The song reached No. 2 on the charts, where it stayed for eight weeks, but was denied the No. 1 slot by a pair of Beatles songs. "Don't say it! Don't say it!" cackles Head. "I've never bought one of their songs; I've never bought one of their albums. I hate the Beatles!"
Of course, "Treat Her Right" has had a life of its own. It's been covered countless times, by everyone from Otis Redding to Mae West, and still turns up prominently in films and television shows.
The Traits eventually broke up and Head continued on solo, recording a series of classic cult albums, like 1970's innovative, horn-heavy Same People (That You Meet Going Up, You Meet Coming Down). Next came Head's 1972 swamp-pop masterpiece Dismal Prisoner, recorded in Memphis and produced by Stax vet Steve Cropper at his Midtown TMI studio.
Head was a frequent visitor to Memphis -- it's where he met his wife, Carolyn -- often performing at local nightspots like Thunderbird.
"Memphis was always first and foremost in my mind. Cause that's where all the bad boys come from," he says. "I have been fortunate in my life to work with Jerry Lee Lewis, Bobby Bland. The only one I never worked with was Elvis. And the only reason I never took any of those (gigs) is I knew there was no reason to get up there with him. You don't get on stage with a pagan god, 'cause the Roman will fall real quick." (Though there is a oft-old story about Head once tackling and biting Elvis on the ankle).
As the '70s wore on, Head found himself at a crossroads, as rock and pop styles changed. Head eventually went country, and scored a succession of chart hits for several years. But problems with management and labels in Nashville turned ugly for him by the mid-'80s. "I just told 'em I can't take the politics here," says Head. "I had to buy my own way out of my own contract."
With that, Head effectively ended his recording career, but he never quit performing and is still spry approaching 70. "Well, you know, my son thinks he's badder than I am, so I gotta stay in shape, 'cause one day I may have to whoop him!" he says.

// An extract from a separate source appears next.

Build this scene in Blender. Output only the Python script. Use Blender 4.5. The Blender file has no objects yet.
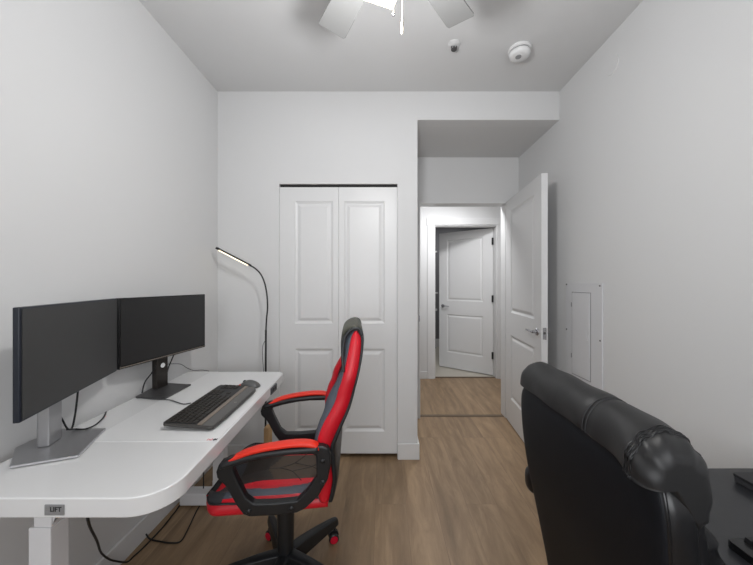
import bpy, bmesh, math, random
from mathutils import Vector, Matrix
random.seed(7)
C = bpy.context.scene.collection
PI = math.pi
F, U0, V0, H = 300.0, 383.0, 283.0, 1.313      # focal in px, vanishing point, eye height
def PY(u, v, y): return Vector(((u-U0)/F*y, y, H-(v-V0)/F*y))
def PZ(u, v, z):
    y = F*(H-z)/(v-V0); return Vector(((u-U0)/F*y, y, z))
def PX(u, v, x):
    y = F*x/(u-U0); return Vector((x, y, H-(v-V0)/F*y))

# ---------------------------------------------------------------- materials
def lin(c):
    return tuple((x/255/12.92 if x/255 <= .04045 else ((x/255+.055)/1.055)**2.4) for x in c)
def mat(name, rgb, rough=.5, metal=0, noise=0, nscale=20, bump=0, bscale=60, coat=0, emit=0, spec=.5, trans=0, stretch=(1,1,1), bdist=.002):
    m = bpy.data.materials.new(name); m.use_nodes = True
    nt = m.node_tree; b = nt.nodes['Principled BSDF']
    c = (*lin(rgb), 1)
    b.inputs['Base Color'].default_value = c
    b.inputs['Roughness'].default_value = rough
    b.inputs['Metallic'].default_value = metal
    b.inputs['Specular IOR Level'].default_value = spec
    b.inputs['Coat Weight'].default_value = coat
    b.inputs['Transmission Weight'].default_value = trans
    if emit:
        b.inputs['Emission Color'].default_value = c; b.inputs['Emission Strength'].default_value = emit
    tc = nt.nodes.new('ShaderNodeTexCoord'); mp = nt.nodes.new('ShaderNodeMapping')
    mp.inputs['Scale'].default_value = stretch
    nt.links.new(tc.outputs['Object'], mp.inputs['Vector'])
    n = nt.nodes.new('ShaderNodeTexNoise'); n.inputs['Scale'].default_value = nscale
    n.inputs['Detail'].default_value = 4
    nt.links.new(mp.outputs['Vector'], n.inputs['Vector'])
    r = nt.nodes.new('ShaderNodeMapRange')
    amt = noise if noise else .015
    r.inputs['To Min'].default_value = 1-amt; r.inputs['To Max'].default_value = 1+amt
    nt.links.new(n.outputs['Fac'], r.inputs['Value'])
    hs = nt.nodes.new('ShaderNodeHueSaturation'); hs.inputs['Color'].default_value = c
    nt.links.new(r.outputs['Result'], hs.inputs['Value'])
    nt.links.new(hs.outputs['Color'], b.inputs['Base Color'])
    if bump:
        n2 = nt.nodes.new('ShaderNodeTexNoise'); n2.inputs['Scale'].default_value = bscale
        n2.inputs['Detail'].default_value = 3
        nt.links.new(mp.outputs['Vector'], n2.inputs['Vector'])
        bp = nt.nodes.new('ShaderNodeBump'); bp.inputs['Strength'].default_value = bump
        bp.inputs['Distance'].default_value = bdist
        nt.links.new(n2.outputs['Fac'], bp.inputs['Height'])
        nt.links.new(bp.outputs['Normal'], b.inputs['Normal'])
    return m

M = {}
M['wall'] = mat('wall_paint', (210,210,210), .8, noise=.01, nscale=3, bump=.05, bscale=400)
M['ceil'] = mat('ceiling_paint', (208,208,208), .9, noise=.01, nscale=3, bump=.05, bscale=300)
M['trim'] = mat('trim_paint', (214,214,214), .4, noise=.01)
M['door'] = mat('door_paint', (214,214,214), .38, noise=.01)
M['desk'] = mat('white_laminate', (218,218,218), .12, noise=.008, coat=.3)
M['deskm'] = mat('white_powder_coat', (216,216,218), .4, noise=.01)
M['mat'] = mat('white_desk_mat', (226,226,226), .16, noise=.006, coat=.2)
M['black'] = mat('black_plastic', (24,24,26), .45, noise=.05)
M['blackg'] = mat('black_gloss', (14,14,16), .25, noise=.05)
M['frame'] = mat('black_nylon', (21,23,26), .42, noise=.06, bump=.15, bscale=300)
M['screen'] = mat('matte_screen', (22,22,23), .34, noise=.01, spec=.6)
M['screenl'] = mat('matte_grey_screen', (44,44,44), .40, noise=.01, spec=.6)
M['bezelb'] = mat('blue_black_bezel', (22,27,38), .35)
M['silver'] = mat('brushed_silver', (168,168,170), .33, .75, noise=.04, nscale=60, stretch=(1,12,1))
M['edge'] = mat('polished_silver_edge', (225,225,228), .25, .6)
M['gun'] = mat('gunmetal', (92,91,92), .4, .6, noise=.04)
M['dstem'] = mat('dark_bronze_stand', (46,42,39), .35, .5)
M['chrome'] = mat('satin_chrome', (185,185,188), .25, 1)
M['red'] = mat('red_leatherette', (196,14,34), .42, noise=.06, nscale=9, bump=.25, bscale=220)
M['redpad'] = mat('orange_red_arm_pad', (222,44,22), .45, noise=.06, nscale=9, bump=.2, bscale=220)
M['blackl'] = mat('black_leatherette', (27,29,32), .45, noise=.08, bump=.3, bscale=220)
M['olive'] = mat('dark_olive_headrest', (54,54,42), .5, noise=.1, bump=.3, bscale=220)
M['nose'] = mat('charcoal_leatherette', (52,55,59), .5, noise=.08, bump=.3, bscale=200)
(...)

After 20 years, Head returned to the studio recently, working up a few new tracks, including a cover of Bo Diddley's "Bo Diddley" that will be available on Memphis Pops Fest's sampler (free with admission to the show). "All B.S. aside, I love what I do so much. And I can't wait to get back to Memphis," says Head, offering one last warning, "And y'all better be ready. Yessir!"